Community service teacher, Sophia  Ross, first came up with the idea to start the food shelf based off of the Spring Lake Park school district.

“My kids go to Spring Lake Park High School, and I believe their special education classes do something similar,” she said. “I thought it would be a great activity for our community service classes here at the high school, seeing as though our populations are very similar between those two school districts.”

According to the St. Louis Park School Nutrition Department, a total of 34% of student are on free and reduced lunch within the high school.

Senior Jenna Behnken, manager of “The Bird Feeder”, believes that overall, students are unaware of the amount of people these programs sustain.

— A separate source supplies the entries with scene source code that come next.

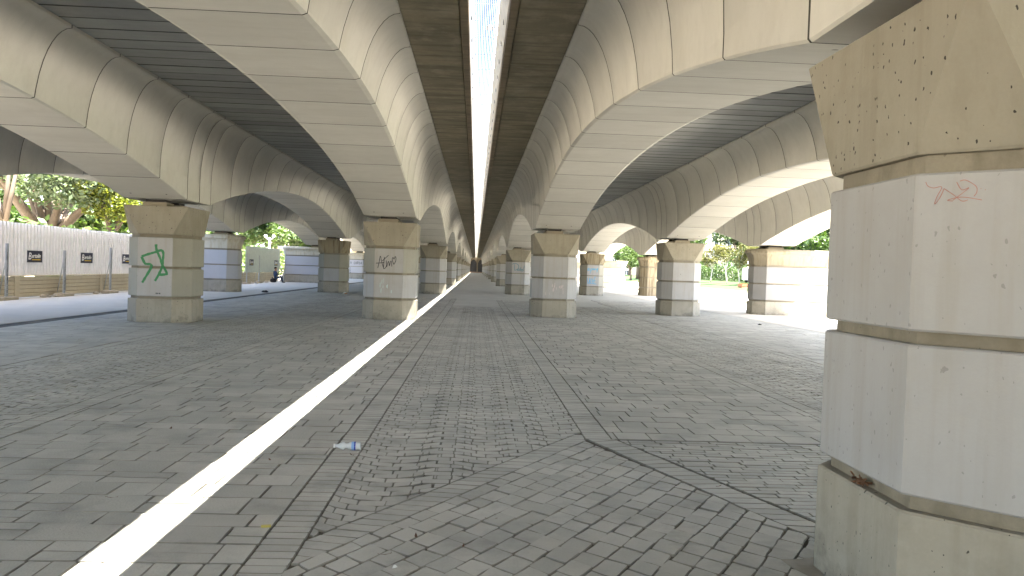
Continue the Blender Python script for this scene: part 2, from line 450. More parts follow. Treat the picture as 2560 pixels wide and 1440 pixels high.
class Zone:
    """stones of one paving; the nearest become separate children, the rest one mesh"""
    def __init__(s, name, label, zone_polys, gap=0.0019, relief=0.0045, wob=0.006, org=1.0):
        s.org = org
        s.name = name; s.label = label; s.zp = zone_polys; s.p = []; s.gap = gap; s.relief = relief; s.wob = wob
    def stone(s, poly):
        for z in s.zp:
            c = clip_poly(poly, z)
            if len(c) < 3: continue
            # remove near-duplicate corners
            d = [c[i] for i in range(len(c)) if math.hypot(c[i][0]-c[i-1][0], c[i][1]-c[i-1][1]) > 0.012]
            if len(d) >= 3 and area(d) > 0.0012: s.p.append(d)
    def finish(s, piece, limit=300):
        root = empty(s.name, (0, 0, 0)); tag(root, s.label, None, None, 'structure')
        def geo(poly, b, ox=0, oy=0):
            w = s.wob
            poly = [(x+random.uniform(-w, w)-ox, y+random.uniform(-w, w)-oy) for x, y in poly]
            if sum(p[1] for p in poly)/len(poly)+oy < 15 and len(poly) < 7:
                q = []
                for i in range(len(poly)):
                    a_, b_ = poly[i], poly[(i+1) % len(poly)]
                    ex, ey = b_[0]-a_[0], b_[1]-a_[1]; le = math.hypot(ex, ey)
                    if le < .05: q.append(a_); continue
                    k_ = min(.012/le, .3)
                    nx, ny = -ey/le, ex/le
                    m_ = random.uniform(-.002, .0035)*min(1, le/.12)*s.org; t_ = random.uniform(.35, .65)
                    q.append((a_[0]+ex*k_, a_[1]+ey*k_)); q.append((a_[0]+ex*t_+nx*m_, a_[1]+ey*t_+ny*m_)); q.append((b_[0]-ex*k_, b_[1]-ey*k_))
                poly = q
            o = inset(poly, s.gap); t = inset(poly, s.gap+0.0038)
            if area(t) < 0.0006: return False
            z = random.uniform(-s.relief, s.relief*0.4); n = len(o)
            tx, ty = random.uniform(-.004, .004), random.uniform(-.004, .004)
            tone = random.random()
            mx = sum(p[0] for p in t)/n; my = sum(p[1] for p in t)/n
            vs = [(x, y, -0.0145) for x, y in o] + [(x, y, z-0.004) for x, y in o] + [(x, y, z+(x-mx)*tx+(y-my)*ty) for x, y in t]
            fs = [tuple(range(2*n, 3*n))]; ms = []
            for i in range(n):
                j = (i+1) % n
                fs.append((i, j, n+j, n+i)); fs.append((n+i, n+j, 2*n+j, 2*n+i))
            b.add(vs, fs, 1, tone); b.m[-len(fs)] = 0; return True
        s.p.sort(key=lambda q: -abs(area(q))/max(0.5, (sum(v[1] for v in q)/len(q)))**3 if sum(v[1] for v in q)/len(q) > 3.6 else 0)
        rest = MB(); cnt = 0
        for poly in s.p:
            if cnt < limit:
                cx = sum(v[0] for v in poly)/len(poly); cy = sum(v[1] for v in poly)/len(poly)
                b = MB()
                if geo(poly, b, cx, cy):
                    b.build(piece, [M['paver'], M['arris']], root, (cx, cy, 0)); cnt += 1
            else: geo(poly, rest)
        if rest.f: tag(rest.build(piece + '_field', [M['paver'], M['arris']], root), None, None, None, 'stuff')

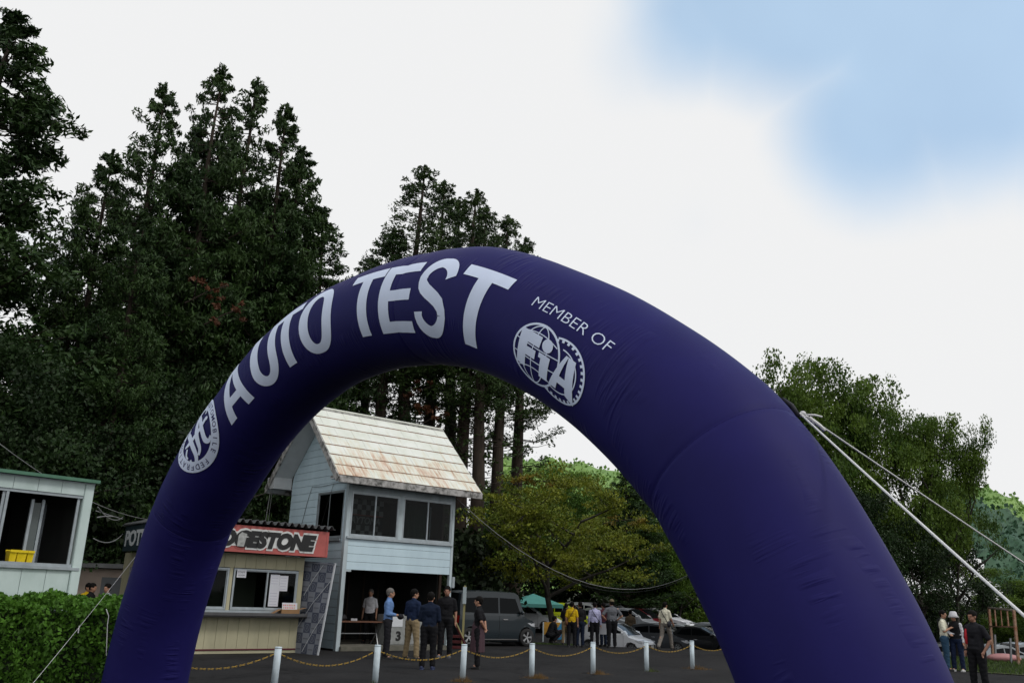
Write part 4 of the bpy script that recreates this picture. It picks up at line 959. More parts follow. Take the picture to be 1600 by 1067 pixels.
def broad_mesh(H, Rm, seed, z0=.25, leaf=.15, per=60, ncl=150, layered=False, gaps=.2, crown_bottom=.25, shp=1.0):
    global rng; rng = np.random.default_rng(seed); rr = random.Random(seed); mb = MB(); tips = []
    def grow(p, d, L, r, lv):
        n = 4; pts = [p]; dd = d.copy()
        for q in range(n):
            dd = (dd+Vector((rr.uniform(-.22, .22), rr.uniform(-.22, .22), rr.uniform(-.08, .14)))).normalized(); pts.append(pts[-1]+dd*L/n)
        mb.tube(pts, [r*(1-.14*q) for q in range(n+1)], 6 if lv < 2 else 4, False)
        if lv >= 2: tips.append(pts[-1]); tips.append(pts[-2])
        if lv < 3:
            for q in range(3 if lv else 5):
                a = rr.uniform(0, 6.28); s = Vector((math.cos(a), math.sin(a), rr.uniform(.15, .8) if not layered else rr.uniform(0, .35))).normalized()
                grow(pts[2+q % 3], (dd*.35+s*.9).normalized(), L*rr.uniform(.55, .78), r*.52, lv+1)
    grow(Vector((0, 0, 0)), Vector((0, 0, 1)), H*.5, H*.02, 0)
    T_ = np.array([tuple(t) for t in tips]); 
    # scale tips into the wanted envelope
    mx = np.abs(T_[:, :2]).max(); f = Rm*.95/mx; fz = (H*.95)/T_[:, 2].max()
    T_[:, :2] *= f; T_[:, 2] *= fz
    mb.v = [(x*f if z > H*.12 else x, y*f if z > H*.12 else y, z*fz) for x, y, z in mb.v]
    # extra clumps over an uneven dome
    n = ncl; u = rng.uniform(0, 2*np.pi, n); cz = rng.uniform(-.35, 1, n); rr2 = np.sqrt(np.clip(1-np.maximum(cz, 0)**2*.98, 0, 1))*rng.uniform(.45, 1.0, n)
    lobes = .80+.2*np.sin(3*u+seed)*np.cos(2*cz*3+seed*.7)+.08*np.sin(7*u)
    zc = H*crown_bottom+(H*(1-crown_bottom))*(.35+.65*cz)*1.0
    D = np.stack([Rm*rr2*lobes*np.cos(u), Rm*rr2*lobes*np.sin(u), np.clip(zc, H*crown_bottom*.8, H*1.0)*(.92+.08*lobes)], 1)
    keep = rng.uniform(0, 1, n) > gaps; cs = np.concatenate([T_[T_[:, 2] > H*crown_bottom*.8], D[keep]])
    rs = rng.uniform(.05, .12, len(cs))*(H*.5+Rm)*.95
    P = clumps(cs, rs, per, .32 if layered else .62, .15)
    V, F = leaf_quads(P, np.full(len(P), leaf), np.array([0, 0, 1.]), .6, .3 if layered else .15)
    return V, F, mb
def broad(H, Rm, seed, m, bark=None, **k):
    V, F, mb = broad_mesh(H, Rm, seed, **k); cm = np_mesh('crown', V, F, m); tm_ = mb.mesh('trunk', True); tm_.materials.append(bark or M_bark2); return cm, tm_
BR = [broad(10, 4.5, 1, M_br3, per=150, ncl=120, gaps=.25, leaf=.145), broad(10, 4.6, 2, M_br3, per=140, ncl=150, gaps=.3, leaf=.145), broad(10, 5, 3, M_br1, per=100, ncl=170, leaf=.155, crown_bottom=.12), broad(10, 5, 4, M_br1, per=100, ncl=170, leaf=.155, crown_bottom=.15)]
BM = []
for (cm_, tm2) in (BR[0], BR[2]):
    c2 = cm_.copy(); c2.materials.clear(); c2.materials.append(M_mid); BM.append((c2, tm2))
BY = [broad(8, 5, 5, M_br2, per=110, ncl=130, layered=True, leaf=.125, crown_bottom=.3, gaps=.15), broad(8, 4.5, 6, M_br2, per=110, ncl=120, layered=True, leaf=.125, crown_bottom=.25)]
def plant(kind, mesh, u, v, Y, refH, label, name, cat='tree', wid=1., group=None, X=None, tip=None, rz=None):
    """tree whose top shows at pixel u,v when standing at distance Y"""
    p = at(u, v, Y); zb = float(gz(p.x, Y)); h = (p.z-zb)/refH
    return tree_obj(name, mesh[0], mesh[1], label, cat, (p.x, Y, zb-.1), rnd.uniform(0, 6.28) if rz is None else rz, (h*wid, h*wid, h), group)
G1 = 'tall dark conifers on the left'
L_ = [((33, 26), 27, 0, 1.28, 'tall conifer cut by the left edge of the view, its tip leaning highest left'),
      ((-105, -60), 25, 2, .95, 'outermost conifer mostly outside the left edge'),
      ((112, 500), 33, 1, .9, 'lower conifer filling the gap behind the leftmost tall conifer'),
      ((188, 243), 33, 2, .82, 'broad shorter conifer with a rounded top left of the conifer group'),
      ((262, 138), 36, 1, .78, 'conifer with a thin sharp tip, left tip of the central conifer group'),
      ((308, 205), 39, 2, .75, 'conifer half hidden between two pointed conifers in the group'),
      ((352, 112), 37, 0, .72, 'highest pointed conifer of the group behind the arch lettering'),
      ((402, 127), 39, 1, .72, 'conifer whose tip stands just right of the highest one in the group'),
      ((438, 166), 40, 2, .75, 'conifer on the right shoulder of the group, third tip from its right side'),
      ((478, 236), 41, 0, .85, 'conifer forming the right slope of the group, second tip from its right side'),
      ((508, 330), 42, 1, .95, 'lowest outermost conifer on the right side of the group'),
      ((230, 330), 31, 0, .8, 'dark lower conifer standing in front of the conifer group'),
      ((420, 330), 44, 2, .9, 'dark conifer filling the back of the group above the lettering')]
for (uv, Y, k, wd, lb) in L_: plant('c', CON[k], uv[0], uv[1], Y, 20, lb, 'conifer_tree', wid=wd*1.08, group=G1)
G2 = 'bare-trunked cedars behind the tower'
for (uv, Y, k, wd, lb) in (((657, 268), 45, 0, .98, 'bare-trunked cedar with the highest tip behind the crown of the arch'),
      ((692, 289), 47, 1, 1., 'bare-trunked cedar second from the left above the arch crown'),
      ((717, 312), 49, 2, 1., 'slightly shorter bare-trunked cedar in the middle above the arch crown'),
      ((742, 299), 46, 1, 1.0, 'bare-trunked cedar with a narrow tip above the arch crown, second highest'),
      ((767, 330), 44, 0, .95, 'bare-trunked cedar right of the middle above the arch crown'),
      ((790, 343), 47, 2, .95, 'bare-trunked cedar whose tip is next to last on the right above the arch'),
      ((818, 376), 49, 1, 1.0, 'rightmost bare-trunked cedar just showing over the arch'),
      ((612, 362), 44, 2, 1.1, 'bare-trunked cedar lowest at the left above the arch crown'),
      ((585, 400), 46, 0, 1.1, 'cedar almost hidden behind the arch left of the cedar group')): plant('c', CED[k], uv[0], uv[1], Y, 20, lb, 'cedar_tree', wid=wd*1.22, group=G2)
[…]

“It’s weird, because when you look around, you wouldn’t normally think that so many kids need so much help,” she said.  “It’s really eye-opening to realize that not that many people can afford food, and that there is a big need for this.”

While approximately one third of park high school students utilize free and reduced lunch during the school week, Ross claims that many lack food when they are at home over the weekend. This is the main goal of “The Bird Feeder”.

In order to achieve this, community service students will collect food and assembling backpacks for students to take home over the weekend, ensuring nourishment for these students.

Community service student, junior Colin Monicatti believes this will have a significant impact on the student community and learning.

“By doing this, we can make sure that kids who aren’t getting food during the weekends can come to school healthy and happy,” he said. “It will help their learning too, because they’re actually being fed when they’re not at school.”

Sophomore Enjoli Goodwyn agrees with Monicatti, and thinks the introduction of “The Bird Feeder” will have a positive effect on the high school.

“It will allow many more students to come to school on Monday feeling much nicer and more energized,” she said.

Behnken said that it is very easy and encouraged students to get involved.

“Anyone can come and donate food at any time, otherwise we’re looking for backpacks because we need packages for kids to carry out the food,” Behnken said. “Anyone wanting to can donate gift cards so families can go and actually buy food.”

Students can bring donations to the community service classroom, B226, otherwise collection boxes are available in the media center and student office for students who want to donate.